__DATA SUPPLIED__
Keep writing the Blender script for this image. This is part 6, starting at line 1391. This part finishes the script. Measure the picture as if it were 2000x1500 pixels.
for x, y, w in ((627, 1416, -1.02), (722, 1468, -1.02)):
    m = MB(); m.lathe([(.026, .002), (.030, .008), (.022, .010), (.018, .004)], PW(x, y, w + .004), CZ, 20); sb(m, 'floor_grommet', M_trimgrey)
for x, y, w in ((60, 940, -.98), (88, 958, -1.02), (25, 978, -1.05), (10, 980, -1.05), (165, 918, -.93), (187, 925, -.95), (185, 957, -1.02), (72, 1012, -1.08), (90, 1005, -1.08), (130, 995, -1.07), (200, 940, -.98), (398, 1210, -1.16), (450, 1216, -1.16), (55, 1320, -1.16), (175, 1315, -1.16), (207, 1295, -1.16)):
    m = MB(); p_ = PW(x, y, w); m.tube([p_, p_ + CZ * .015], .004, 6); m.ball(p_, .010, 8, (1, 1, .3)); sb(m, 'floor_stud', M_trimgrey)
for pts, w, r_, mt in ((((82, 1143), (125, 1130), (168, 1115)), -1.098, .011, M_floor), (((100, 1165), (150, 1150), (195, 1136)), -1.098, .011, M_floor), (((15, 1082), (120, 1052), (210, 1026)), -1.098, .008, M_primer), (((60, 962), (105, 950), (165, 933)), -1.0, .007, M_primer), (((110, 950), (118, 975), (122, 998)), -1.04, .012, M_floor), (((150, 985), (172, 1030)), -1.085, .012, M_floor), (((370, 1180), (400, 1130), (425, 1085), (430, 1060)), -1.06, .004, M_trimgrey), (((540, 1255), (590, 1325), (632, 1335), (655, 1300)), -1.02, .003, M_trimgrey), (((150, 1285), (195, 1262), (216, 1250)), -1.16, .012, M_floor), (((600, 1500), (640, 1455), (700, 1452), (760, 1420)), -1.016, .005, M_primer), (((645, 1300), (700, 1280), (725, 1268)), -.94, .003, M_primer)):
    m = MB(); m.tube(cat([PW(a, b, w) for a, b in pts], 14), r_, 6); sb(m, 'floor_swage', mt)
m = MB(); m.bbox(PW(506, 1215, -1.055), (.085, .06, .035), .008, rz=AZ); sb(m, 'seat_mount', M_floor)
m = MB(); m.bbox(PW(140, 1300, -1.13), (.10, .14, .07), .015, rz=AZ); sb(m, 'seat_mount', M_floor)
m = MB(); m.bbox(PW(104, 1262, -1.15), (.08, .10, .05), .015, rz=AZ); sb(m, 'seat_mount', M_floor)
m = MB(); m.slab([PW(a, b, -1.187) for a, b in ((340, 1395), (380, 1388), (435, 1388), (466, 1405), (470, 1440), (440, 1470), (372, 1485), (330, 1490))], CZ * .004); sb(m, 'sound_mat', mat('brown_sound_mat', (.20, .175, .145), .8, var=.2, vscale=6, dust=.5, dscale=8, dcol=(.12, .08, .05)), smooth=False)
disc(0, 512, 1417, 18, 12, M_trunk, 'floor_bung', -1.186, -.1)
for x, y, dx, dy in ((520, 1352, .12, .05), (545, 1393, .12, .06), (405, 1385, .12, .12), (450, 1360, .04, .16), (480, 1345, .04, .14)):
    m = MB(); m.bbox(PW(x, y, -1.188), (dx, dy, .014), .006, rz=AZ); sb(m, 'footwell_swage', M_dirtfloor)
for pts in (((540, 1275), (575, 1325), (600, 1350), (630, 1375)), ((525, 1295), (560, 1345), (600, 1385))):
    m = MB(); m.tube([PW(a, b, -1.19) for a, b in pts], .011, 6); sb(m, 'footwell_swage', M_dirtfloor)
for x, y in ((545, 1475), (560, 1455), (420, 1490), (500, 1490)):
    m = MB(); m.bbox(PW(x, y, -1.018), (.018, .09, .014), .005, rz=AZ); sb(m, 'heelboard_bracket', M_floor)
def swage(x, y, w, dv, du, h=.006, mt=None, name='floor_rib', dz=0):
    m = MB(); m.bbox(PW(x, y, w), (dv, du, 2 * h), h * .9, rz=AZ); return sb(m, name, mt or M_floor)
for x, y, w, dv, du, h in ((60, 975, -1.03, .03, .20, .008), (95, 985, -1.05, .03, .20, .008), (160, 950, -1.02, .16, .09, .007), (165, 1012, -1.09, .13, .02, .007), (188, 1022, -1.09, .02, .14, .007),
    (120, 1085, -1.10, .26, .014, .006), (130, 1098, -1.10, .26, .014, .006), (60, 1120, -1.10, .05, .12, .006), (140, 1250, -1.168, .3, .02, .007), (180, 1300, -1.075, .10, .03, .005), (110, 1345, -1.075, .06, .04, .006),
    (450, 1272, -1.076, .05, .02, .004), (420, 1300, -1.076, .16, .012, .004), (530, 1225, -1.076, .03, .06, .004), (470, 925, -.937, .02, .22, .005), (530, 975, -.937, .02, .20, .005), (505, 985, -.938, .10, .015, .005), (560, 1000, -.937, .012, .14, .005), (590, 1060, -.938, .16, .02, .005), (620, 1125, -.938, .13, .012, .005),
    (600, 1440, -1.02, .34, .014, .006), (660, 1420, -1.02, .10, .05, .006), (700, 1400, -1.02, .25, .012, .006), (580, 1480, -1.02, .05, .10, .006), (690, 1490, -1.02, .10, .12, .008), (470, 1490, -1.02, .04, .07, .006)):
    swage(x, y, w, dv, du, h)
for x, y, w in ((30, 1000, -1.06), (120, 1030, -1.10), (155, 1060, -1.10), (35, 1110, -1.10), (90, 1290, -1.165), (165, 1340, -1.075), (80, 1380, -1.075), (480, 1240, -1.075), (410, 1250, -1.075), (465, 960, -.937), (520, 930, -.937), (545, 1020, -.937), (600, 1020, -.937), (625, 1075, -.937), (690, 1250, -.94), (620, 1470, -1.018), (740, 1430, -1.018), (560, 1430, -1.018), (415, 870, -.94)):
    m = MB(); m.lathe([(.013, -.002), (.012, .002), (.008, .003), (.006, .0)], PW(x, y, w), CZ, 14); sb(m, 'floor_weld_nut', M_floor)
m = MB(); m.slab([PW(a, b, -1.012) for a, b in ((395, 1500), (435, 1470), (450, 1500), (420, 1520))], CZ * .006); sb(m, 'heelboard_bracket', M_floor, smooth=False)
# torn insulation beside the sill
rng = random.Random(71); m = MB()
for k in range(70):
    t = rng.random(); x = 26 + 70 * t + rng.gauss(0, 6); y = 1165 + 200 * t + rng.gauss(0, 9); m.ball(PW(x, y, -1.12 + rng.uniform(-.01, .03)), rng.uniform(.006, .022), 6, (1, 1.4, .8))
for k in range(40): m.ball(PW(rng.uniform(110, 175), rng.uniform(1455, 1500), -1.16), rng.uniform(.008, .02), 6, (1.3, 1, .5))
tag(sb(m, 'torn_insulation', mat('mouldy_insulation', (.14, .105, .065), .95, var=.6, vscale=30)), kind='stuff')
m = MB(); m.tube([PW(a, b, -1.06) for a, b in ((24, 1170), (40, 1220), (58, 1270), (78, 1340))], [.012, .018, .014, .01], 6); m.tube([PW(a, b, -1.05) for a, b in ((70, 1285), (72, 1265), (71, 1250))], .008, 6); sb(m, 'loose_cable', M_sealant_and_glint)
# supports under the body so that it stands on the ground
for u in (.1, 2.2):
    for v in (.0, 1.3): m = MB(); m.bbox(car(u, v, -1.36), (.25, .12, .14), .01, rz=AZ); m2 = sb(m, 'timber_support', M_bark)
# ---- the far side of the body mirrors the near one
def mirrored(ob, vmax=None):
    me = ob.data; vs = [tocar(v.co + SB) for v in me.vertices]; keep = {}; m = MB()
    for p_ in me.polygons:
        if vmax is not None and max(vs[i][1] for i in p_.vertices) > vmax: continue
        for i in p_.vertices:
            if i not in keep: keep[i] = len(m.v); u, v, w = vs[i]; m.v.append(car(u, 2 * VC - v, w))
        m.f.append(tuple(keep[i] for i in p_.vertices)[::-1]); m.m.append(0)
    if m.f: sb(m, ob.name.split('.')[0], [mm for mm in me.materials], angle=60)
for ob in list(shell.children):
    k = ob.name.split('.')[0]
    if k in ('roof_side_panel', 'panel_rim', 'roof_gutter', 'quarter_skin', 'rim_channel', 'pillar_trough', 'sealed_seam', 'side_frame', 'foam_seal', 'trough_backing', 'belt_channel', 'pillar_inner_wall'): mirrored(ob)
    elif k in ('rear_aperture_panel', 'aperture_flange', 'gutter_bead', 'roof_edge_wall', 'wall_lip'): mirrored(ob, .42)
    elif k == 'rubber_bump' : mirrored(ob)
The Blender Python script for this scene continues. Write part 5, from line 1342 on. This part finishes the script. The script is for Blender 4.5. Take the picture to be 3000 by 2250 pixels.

__SHORT TASK__
Work through the records above line by line and count those that hold the string "script". Give only the result.

__THE OUTPUT__
2